I remembered Papi, first. I remembered the place where we first kissed and so many other bittersweet memories in between. We passed where my friend, Shannon, lived in the last days of her life. We drove pass what had been the home of my friends, Wolfie and Awen. Awen passed away in the home and Wolfie moved out more than a decade ago.
We briefly stopped at Lake Eola before discovering that our bladders wanted us elsewhere. I thought about the walks around the lake. One sticks out, we were walking around before Papa passed, my brother E was with us and we were all sad, but happy to be together in the sun and fresh air.
My companions and I walked through Disney Springs and all the happy memories of my best friend and I hanging out.

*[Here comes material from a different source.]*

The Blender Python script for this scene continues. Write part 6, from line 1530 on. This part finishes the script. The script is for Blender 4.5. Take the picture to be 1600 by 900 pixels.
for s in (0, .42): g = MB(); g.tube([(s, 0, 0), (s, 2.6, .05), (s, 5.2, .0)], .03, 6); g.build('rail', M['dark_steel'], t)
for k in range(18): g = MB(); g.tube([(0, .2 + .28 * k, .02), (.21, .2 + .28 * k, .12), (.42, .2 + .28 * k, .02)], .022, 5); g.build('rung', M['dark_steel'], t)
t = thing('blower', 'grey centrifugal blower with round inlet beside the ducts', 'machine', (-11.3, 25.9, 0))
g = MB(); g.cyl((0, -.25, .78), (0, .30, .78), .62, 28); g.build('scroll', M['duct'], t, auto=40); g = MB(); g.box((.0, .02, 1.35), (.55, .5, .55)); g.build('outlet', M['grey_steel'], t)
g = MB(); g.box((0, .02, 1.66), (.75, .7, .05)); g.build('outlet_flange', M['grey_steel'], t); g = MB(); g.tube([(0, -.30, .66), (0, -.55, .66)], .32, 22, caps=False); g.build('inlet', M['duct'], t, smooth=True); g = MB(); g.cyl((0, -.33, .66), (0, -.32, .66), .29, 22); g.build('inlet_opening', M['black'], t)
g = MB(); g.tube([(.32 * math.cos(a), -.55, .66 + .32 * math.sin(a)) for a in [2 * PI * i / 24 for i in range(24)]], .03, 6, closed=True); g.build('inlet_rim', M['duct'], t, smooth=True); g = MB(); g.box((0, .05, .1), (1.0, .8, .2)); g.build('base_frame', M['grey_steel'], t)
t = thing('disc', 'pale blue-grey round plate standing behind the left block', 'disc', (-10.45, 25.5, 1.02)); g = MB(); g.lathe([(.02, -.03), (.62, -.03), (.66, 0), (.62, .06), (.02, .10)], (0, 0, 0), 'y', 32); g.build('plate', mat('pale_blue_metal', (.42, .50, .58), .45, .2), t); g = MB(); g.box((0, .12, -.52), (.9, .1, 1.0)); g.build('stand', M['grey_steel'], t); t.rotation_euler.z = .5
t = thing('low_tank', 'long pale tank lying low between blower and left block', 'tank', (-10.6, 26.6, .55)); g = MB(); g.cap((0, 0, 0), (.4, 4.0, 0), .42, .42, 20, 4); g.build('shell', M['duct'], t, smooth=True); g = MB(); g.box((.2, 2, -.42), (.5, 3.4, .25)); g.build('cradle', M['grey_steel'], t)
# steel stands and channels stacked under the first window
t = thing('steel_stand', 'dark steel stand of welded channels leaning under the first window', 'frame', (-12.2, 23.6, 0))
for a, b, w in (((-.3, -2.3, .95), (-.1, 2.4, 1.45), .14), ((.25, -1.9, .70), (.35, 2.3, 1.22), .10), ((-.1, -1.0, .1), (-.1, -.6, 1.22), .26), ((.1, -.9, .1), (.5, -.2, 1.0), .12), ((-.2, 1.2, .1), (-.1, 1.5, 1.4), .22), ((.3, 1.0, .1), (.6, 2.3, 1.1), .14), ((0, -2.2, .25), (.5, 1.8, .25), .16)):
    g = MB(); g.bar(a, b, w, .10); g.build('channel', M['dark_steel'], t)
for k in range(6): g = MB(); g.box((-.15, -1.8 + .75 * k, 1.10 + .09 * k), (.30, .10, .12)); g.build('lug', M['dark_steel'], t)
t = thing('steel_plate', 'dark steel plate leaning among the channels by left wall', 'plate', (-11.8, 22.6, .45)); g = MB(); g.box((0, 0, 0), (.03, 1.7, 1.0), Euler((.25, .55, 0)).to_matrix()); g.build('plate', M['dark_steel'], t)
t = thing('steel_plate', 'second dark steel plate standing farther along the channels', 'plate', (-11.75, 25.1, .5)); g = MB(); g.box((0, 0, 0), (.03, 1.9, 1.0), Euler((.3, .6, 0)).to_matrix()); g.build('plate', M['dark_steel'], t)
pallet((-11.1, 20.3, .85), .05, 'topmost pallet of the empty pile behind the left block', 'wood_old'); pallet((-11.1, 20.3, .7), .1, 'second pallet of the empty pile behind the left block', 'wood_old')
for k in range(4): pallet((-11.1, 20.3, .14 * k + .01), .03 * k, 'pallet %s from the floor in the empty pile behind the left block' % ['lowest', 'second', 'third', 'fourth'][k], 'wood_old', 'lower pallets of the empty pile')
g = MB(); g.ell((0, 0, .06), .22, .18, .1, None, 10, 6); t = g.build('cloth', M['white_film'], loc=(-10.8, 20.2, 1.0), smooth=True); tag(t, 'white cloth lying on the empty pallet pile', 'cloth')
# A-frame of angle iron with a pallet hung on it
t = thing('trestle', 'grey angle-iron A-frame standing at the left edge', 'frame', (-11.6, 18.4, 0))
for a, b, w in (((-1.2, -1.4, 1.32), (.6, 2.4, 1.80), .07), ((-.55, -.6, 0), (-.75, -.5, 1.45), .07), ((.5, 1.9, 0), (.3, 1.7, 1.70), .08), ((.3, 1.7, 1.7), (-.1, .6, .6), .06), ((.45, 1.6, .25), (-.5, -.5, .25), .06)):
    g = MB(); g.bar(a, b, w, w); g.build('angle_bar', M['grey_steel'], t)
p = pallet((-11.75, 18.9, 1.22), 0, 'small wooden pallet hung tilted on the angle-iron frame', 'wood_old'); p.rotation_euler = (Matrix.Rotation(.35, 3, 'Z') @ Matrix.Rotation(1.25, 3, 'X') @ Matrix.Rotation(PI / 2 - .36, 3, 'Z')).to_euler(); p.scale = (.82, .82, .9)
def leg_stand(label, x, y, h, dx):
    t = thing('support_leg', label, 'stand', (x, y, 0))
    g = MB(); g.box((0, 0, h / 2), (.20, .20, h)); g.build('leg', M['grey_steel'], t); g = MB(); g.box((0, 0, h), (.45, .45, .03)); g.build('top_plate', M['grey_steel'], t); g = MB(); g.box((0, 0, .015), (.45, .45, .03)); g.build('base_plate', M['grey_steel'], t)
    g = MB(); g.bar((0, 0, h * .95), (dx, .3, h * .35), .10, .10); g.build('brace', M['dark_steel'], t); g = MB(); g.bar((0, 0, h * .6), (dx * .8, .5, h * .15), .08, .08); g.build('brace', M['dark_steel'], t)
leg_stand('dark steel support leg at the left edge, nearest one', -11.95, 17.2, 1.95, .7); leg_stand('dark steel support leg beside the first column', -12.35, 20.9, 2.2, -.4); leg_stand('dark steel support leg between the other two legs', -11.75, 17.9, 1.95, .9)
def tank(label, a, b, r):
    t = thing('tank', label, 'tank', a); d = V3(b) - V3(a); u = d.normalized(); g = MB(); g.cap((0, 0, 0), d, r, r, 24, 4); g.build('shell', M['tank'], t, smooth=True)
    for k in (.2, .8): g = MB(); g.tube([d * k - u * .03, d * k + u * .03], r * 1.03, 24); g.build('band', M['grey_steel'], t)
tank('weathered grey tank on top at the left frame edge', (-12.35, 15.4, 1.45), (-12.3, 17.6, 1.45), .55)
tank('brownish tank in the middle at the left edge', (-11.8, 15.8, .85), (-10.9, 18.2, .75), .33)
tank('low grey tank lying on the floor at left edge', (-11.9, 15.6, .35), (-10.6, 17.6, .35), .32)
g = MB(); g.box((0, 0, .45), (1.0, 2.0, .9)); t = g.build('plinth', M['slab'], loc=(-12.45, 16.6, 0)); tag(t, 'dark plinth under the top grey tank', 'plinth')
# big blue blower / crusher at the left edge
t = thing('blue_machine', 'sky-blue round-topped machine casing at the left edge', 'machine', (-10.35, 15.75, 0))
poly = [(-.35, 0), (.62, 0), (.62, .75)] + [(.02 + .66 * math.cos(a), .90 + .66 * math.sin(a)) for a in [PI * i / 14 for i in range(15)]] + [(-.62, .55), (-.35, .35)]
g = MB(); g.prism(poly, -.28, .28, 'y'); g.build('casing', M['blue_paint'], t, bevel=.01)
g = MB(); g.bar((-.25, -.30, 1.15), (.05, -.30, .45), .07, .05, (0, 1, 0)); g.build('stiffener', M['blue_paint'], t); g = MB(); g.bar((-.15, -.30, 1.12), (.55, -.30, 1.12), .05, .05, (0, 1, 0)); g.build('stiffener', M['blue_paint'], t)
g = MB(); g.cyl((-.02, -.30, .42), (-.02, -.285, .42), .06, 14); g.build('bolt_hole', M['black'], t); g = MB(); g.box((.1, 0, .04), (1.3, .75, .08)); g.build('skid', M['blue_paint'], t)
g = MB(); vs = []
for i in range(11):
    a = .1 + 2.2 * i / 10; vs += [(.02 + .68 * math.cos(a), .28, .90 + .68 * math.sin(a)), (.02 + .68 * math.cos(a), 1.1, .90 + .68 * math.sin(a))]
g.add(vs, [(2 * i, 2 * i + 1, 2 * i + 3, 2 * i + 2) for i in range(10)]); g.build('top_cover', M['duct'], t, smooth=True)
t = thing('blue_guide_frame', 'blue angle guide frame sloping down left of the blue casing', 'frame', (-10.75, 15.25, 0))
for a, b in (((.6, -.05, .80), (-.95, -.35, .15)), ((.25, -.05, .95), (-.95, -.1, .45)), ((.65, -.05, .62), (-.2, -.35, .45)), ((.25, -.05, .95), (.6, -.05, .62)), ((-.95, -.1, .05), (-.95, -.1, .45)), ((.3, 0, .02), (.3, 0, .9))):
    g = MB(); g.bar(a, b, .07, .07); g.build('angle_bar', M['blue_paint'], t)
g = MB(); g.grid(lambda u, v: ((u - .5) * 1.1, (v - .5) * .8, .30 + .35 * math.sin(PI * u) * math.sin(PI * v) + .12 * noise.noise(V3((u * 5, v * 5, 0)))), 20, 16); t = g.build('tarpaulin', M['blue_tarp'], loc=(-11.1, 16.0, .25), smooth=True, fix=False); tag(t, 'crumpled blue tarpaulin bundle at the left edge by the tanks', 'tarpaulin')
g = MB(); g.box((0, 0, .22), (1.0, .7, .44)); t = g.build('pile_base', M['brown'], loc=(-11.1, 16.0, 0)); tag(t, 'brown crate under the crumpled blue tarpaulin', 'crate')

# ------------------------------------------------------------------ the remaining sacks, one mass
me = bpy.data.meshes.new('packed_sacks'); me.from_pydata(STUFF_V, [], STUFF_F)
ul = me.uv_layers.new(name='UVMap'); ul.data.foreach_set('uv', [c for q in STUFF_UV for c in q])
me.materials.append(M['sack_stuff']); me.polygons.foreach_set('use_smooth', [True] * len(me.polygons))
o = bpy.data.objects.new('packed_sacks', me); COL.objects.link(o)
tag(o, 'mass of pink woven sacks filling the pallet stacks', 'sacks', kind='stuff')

Memories of family birthday gatherings at the Rainforest Cafe and the day I walked into the Chapel Hats and asked them to find me a hat to match my outfit.
There was a drive through my old neighborhood and so many memoires. My companions got to see the porch where the novella “Blood Child” was conceived. And the places where I used to walk with Luke
We wandered through the Greenwood Cemetery where I poured out every bit of knowledge I have concerning it. I couldn’t bare to take them to the Pulse Memorial but I could point out the section of Greenwood that were some of the 49 Angels have been buried. The City of Orlando donated the plots for them. I pointed out the trees and other features that mark it as unique.

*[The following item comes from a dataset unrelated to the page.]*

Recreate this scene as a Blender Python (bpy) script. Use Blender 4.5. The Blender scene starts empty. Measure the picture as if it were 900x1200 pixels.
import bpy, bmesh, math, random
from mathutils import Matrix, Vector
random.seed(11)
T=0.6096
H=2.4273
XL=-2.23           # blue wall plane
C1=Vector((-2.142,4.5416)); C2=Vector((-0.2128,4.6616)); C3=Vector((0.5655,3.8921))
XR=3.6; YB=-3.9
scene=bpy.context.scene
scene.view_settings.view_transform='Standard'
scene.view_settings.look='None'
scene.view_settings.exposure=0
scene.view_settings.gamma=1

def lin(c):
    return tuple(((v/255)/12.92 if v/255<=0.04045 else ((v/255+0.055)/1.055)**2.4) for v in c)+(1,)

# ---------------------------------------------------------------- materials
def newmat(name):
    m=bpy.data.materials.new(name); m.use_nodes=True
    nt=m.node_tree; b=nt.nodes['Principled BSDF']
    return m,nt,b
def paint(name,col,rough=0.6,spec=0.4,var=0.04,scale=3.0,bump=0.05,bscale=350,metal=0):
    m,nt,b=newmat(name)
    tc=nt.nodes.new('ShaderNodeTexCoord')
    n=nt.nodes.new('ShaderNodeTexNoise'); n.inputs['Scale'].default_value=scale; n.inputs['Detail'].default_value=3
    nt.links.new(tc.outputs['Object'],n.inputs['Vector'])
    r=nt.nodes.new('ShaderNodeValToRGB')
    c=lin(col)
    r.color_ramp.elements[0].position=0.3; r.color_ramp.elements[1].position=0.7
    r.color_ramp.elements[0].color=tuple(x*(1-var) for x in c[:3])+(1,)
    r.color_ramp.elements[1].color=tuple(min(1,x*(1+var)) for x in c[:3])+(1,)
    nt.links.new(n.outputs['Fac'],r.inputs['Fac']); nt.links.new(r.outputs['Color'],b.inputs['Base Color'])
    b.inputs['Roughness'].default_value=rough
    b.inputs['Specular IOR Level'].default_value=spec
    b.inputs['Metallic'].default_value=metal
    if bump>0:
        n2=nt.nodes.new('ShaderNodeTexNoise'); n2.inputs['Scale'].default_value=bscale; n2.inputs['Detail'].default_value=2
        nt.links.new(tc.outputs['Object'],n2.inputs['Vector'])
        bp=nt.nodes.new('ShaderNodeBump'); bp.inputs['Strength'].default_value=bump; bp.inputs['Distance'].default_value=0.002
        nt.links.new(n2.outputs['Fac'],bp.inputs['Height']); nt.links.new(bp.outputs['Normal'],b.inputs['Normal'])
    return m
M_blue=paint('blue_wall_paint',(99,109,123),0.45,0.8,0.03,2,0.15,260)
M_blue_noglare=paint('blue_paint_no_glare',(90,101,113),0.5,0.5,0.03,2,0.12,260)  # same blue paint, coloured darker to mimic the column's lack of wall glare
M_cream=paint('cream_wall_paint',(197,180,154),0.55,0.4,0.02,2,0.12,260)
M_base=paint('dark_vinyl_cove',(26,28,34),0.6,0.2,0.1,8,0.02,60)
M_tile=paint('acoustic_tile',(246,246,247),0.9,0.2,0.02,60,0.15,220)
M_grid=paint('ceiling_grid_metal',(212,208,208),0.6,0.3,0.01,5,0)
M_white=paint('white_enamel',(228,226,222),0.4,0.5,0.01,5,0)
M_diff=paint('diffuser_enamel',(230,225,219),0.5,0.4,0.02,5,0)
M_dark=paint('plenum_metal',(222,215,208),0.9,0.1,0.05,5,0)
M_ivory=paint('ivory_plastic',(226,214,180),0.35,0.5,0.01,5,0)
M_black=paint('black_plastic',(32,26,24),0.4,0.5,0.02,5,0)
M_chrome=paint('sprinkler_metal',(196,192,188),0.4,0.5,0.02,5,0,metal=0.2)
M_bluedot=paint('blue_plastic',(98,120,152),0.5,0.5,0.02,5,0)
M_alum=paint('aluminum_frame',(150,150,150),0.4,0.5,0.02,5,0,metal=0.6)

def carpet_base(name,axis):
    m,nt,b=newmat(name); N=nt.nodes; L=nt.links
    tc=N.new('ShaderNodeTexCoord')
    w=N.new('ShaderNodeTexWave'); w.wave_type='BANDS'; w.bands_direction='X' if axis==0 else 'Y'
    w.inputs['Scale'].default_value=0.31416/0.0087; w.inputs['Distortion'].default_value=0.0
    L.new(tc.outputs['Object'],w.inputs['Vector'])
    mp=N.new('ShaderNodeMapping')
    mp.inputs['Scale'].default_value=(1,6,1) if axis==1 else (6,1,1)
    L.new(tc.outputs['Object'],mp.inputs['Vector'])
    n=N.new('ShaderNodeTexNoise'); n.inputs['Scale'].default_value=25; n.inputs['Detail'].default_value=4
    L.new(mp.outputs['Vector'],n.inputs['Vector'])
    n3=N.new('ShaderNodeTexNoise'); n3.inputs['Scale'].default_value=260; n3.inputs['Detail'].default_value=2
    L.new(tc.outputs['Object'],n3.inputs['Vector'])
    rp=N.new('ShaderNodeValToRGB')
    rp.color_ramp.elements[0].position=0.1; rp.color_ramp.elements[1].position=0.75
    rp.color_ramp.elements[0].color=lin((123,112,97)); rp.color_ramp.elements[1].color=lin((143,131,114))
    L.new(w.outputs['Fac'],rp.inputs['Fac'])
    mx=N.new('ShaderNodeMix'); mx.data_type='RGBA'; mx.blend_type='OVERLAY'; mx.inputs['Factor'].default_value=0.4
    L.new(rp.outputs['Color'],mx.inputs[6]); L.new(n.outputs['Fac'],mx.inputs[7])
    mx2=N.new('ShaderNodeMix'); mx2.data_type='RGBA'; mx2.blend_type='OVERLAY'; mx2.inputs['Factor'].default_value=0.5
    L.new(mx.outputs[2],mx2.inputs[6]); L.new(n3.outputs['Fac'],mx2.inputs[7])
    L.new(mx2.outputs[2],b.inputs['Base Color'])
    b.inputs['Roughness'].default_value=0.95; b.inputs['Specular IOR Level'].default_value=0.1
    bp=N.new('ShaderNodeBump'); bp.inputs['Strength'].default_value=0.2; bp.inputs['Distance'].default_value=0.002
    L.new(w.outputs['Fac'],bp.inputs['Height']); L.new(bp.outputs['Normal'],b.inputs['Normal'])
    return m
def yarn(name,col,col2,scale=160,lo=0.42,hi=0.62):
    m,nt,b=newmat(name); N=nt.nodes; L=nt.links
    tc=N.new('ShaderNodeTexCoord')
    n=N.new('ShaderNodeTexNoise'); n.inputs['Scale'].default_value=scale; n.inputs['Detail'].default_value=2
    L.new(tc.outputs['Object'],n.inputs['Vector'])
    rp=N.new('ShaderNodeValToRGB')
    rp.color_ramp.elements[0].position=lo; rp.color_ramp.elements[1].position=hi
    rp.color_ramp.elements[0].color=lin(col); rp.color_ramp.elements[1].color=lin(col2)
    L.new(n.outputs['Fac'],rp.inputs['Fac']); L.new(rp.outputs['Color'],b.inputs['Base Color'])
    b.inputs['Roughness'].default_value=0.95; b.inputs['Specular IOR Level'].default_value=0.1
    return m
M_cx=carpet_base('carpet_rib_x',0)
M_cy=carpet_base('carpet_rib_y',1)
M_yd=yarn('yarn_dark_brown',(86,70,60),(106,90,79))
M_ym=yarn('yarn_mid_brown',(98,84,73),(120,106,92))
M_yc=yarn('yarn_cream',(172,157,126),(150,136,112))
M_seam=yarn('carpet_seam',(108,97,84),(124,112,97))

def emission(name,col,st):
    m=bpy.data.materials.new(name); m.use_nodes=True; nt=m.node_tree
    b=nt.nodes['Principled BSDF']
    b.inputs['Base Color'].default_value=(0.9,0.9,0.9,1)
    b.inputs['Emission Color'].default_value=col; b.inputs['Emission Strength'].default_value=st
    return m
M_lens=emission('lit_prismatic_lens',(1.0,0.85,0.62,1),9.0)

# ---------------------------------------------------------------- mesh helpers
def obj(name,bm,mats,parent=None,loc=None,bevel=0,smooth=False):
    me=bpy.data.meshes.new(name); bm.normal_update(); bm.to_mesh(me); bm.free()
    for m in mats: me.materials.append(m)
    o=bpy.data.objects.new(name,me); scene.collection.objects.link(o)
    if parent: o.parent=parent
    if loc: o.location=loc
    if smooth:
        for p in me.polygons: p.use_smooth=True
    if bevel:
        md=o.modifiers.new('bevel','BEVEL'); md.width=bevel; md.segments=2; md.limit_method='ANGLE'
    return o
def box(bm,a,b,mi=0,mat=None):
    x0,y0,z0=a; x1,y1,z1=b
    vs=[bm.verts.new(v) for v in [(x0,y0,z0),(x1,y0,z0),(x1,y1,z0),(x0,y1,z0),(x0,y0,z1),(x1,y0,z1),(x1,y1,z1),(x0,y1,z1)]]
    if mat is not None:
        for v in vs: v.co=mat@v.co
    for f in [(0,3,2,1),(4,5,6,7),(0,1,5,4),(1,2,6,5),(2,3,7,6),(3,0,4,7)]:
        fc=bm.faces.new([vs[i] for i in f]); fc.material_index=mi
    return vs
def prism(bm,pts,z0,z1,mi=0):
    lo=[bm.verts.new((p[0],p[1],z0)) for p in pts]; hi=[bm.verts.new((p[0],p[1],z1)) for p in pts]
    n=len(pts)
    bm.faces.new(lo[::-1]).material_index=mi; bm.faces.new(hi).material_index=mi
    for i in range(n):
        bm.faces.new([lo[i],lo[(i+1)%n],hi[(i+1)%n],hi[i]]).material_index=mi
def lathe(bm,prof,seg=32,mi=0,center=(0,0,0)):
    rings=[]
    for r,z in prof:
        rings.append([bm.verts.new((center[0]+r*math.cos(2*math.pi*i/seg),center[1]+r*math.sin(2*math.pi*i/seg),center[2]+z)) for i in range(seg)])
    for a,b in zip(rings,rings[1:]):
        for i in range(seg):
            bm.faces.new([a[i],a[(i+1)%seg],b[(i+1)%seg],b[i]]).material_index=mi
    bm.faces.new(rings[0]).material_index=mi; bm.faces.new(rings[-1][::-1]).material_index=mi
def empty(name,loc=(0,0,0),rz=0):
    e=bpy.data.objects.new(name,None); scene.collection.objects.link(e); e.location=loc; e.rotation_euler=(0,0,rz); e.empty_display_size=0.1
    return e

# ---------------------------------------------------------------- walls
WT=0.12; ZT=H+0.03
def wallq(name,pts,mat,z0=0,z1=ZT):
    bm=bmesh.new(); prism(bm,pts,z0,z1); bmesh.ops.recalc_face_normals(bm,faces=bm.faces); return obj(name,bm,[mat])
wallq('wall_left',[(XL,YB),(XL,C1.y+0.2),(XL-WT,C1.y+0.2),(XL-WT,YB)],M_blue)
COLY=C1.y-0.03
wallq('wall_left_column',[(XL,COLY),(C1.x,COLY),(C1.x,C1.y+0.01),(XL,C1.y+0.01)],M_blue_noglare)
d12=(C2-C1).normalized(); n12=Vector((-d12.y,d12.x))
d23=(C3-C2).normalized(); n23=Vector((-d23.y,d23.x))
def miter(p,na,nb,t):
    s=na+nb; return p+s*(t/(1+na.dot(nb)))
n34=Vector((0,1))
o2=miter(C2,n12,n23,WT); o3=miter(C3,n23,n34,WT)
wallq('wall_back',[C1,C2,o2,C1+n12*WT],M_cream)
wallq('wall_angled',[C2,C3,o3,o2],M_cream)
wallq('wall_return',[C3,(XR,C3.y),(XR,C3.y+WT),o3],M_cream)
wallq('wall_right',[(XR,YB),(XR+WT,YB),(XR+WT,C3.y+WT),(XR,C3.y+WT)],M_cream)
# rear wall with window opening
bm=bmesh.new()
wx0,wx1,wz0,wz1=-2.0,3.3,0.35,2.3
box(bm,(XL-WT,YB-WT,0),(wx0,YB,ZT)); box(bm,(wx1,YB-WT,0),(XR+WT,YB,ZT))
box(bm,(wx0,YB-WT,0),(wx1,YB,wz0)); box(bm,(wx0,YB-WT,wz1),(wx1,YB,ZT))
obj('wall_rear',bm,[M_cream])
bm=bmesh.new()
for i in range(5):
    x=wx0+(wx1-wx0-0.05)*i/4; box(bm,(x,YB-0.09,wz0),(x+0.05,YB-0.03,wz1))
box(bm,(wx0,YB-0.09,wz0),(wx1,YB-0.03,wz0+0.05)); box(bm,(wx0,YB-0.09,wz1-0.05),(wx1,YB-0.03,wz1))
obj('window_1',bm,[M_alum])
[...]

My companions traveled with me back in time. They were most amused after dinner with Zee and the Professor where I had indulged into far too much wine. During the journey back home, I gave them Lucinda’s drunken tour of Orlando. Apparently, I had a lot to say about every building I could identify and quite a few that had been built in my absent.

The present and the potential future blinked in and out of my days home.
The past is not a place you can stay. You can only really glimpse it. The emotions push through the veil separating past, present, and future. You are there for a moment, feeling all of the emotions, drowning in them. Then you are in the now, and nothing is right.
Nothing is the same.
Everything changes regardless of your desires. Your favorite nacho places closes after twenty years. Friends move out of your old neighborhood. And sadly, there are people you never get to say goodbye to again, even when you are going back in time.
Wow. I have really enjoyed reading your blogs. You write with refreshing candor.
This was such a beautiful post reflecting on your bittersweet journey to Florida.